> _WHAT IS NEEDED_
Copy out the whole listing exactly as written, leaving the pictures behind.

> _GIVEN MATERIAL_
○ ○ ○ ○ ○ ○ ○

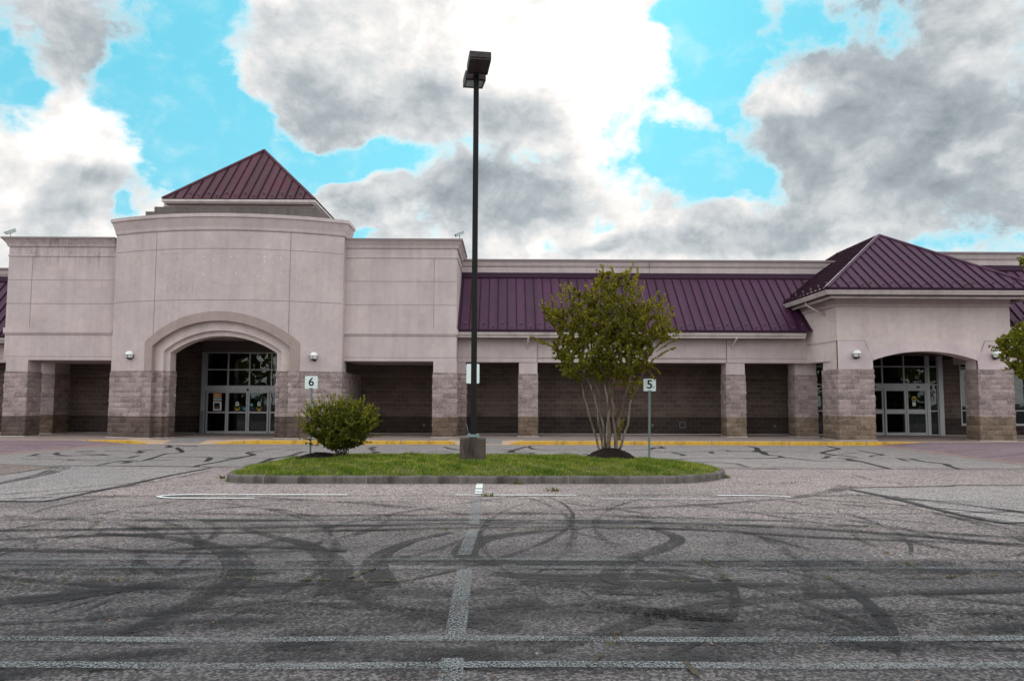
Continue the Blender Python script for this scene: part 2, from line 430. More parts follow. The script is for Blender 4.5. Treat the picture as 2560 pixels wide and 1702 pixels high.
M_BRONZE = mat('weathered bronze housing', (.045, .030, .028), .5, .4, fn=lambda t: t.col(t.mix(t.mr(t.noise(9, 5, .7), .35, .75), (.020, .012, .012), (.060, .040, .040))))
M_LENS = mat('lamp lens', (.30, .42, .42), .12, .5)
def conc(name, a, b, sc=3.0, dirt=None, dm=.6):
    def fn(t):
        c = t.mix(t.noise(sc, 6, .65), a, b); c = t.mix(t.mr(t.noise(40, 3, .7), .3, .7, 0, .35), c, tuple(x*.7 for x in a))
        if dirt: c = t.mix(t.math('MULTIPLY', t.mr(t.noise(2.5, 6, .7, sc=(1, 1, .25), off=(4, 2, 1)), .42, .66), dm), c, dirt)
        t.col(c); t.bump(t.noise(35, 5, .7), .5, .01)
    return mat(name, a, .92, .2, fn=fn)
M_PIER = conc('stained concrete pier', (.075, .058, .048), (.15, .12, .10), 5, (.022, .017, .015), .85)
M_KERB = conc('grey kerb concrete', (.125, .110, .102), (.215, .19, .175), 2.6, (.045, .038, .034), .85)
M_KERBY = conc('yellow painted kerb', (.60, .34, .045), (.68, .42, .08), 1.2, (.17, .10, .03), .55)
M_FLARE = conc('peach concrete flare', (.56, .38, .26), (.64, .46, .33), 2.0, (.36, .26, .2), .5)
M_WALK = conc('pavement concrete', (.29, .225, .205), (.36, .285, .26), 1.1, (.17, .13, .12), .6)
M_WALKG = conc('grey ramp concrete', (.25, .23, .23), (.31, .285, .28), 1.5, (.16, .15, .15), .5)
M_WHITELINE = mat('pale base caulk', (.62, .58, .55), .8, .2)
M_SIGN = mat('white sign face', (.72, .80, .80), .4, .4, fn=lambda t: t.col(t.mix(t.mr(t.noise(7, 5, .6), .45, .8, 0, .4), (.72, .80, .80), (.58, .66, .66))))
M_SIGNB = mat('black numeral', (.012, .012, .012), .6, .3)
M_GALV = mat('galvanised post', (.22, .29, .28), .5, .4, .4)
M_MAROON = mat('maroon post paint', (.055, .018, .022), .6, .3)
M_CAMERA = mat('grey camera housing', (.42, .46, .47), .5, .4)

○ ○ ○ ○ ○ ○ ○

> _THE COMPLETED TASK_
Continue the Blender Python script for this scene: part 2, from line 430. More parts follow. The script is for Blender 4.5. Treat the picture as 2560 pixels wide and 1702 pixels high.
M_BRONZE = mat('weathered bronze housing', (.045, .030, .028), .5, .4, fn=lambda t: t.col(t.mix(t.mr(t.noise(9, 5, .7), .35, .75), (.020, .012, .012), (.060, .040, .040))))
M_LENS = mat('lamp lens', (.30, .42, .42), .12, .5)
def conc(name, a, b, sc=3.0, dirt=None, dm=.6):
    def fn(t):
        c = t.mix(t.noise(sc, 6, .65), a, b); c = t.mix(t.mr(t.noise(40, 3, .7), .3, .7, 0, .35), c, tuple(x*.7 for x in a))
        if dirt: c = t.mix(t.math('MULTIPLY', t.mr(t.noise(2.5, 6, .7, sc=(1, 1, .25), off=(4, 2, 1)), .42, .66), dm), c, dirt)
        t.col(c); t.bump(t.noise(35, 5, .7), .5, .01)
    return mat(name, a, .92, .2, fn=fn)
M_PIER = conc('stained concrete pier', (.075, .058, .048), (.15, .12, .10), 5, (.022, .017, .015), .85)
M_KERB = conc('grey kerb concrete', (.125, .110, .102), (.215, .19, .175), 2.6, (.045, .038, .034), .85)
M_KERBY = conc('yellow painted kerb', (.60, .34, .045), (.68, .42, .08), 1.2, (.17, .10, .03), .55)
M_FLARE = conc('peach concrete flare', (.56, .38, .26), (.64, .46, .33), 2.0, (.36, .26, .2), .5)
M_WALK = conc('pavement concrete', (.29, .225, .205), (.36, .285, .26), 1.1, (.17, .13, .12), .6)
M_WALKG = conc('grey ramp concrete', (.25, .23, .23), (.31, .285, .28), 1.5, (.16, .15, .15), .5)
M_WHITELINE = mat('pale base caulk', (.62, .58, .55), .8, .2)
M_SIGN = mat('white sign face', (.72, .80, .80), .4, .4, fn=lambda t: t.col(t.mix(t.mr(t.noise(7, 5, .6), .45, .8, 0, .4), (.72, .80, .80), (.58, .66, .66))))
M_SIGNB = mat('black numeral', (.012, .012, .012), .6, .3)
M_GALV = mat('galvanised post', (.22, .29, .28), .5, .4, .4)
M_MAROON = mat('maroon post paint', (.055, .018, .022), .6, .3)
M_CAMERA = mat('grey camera housing', (.42, .46, .47), .5, .4)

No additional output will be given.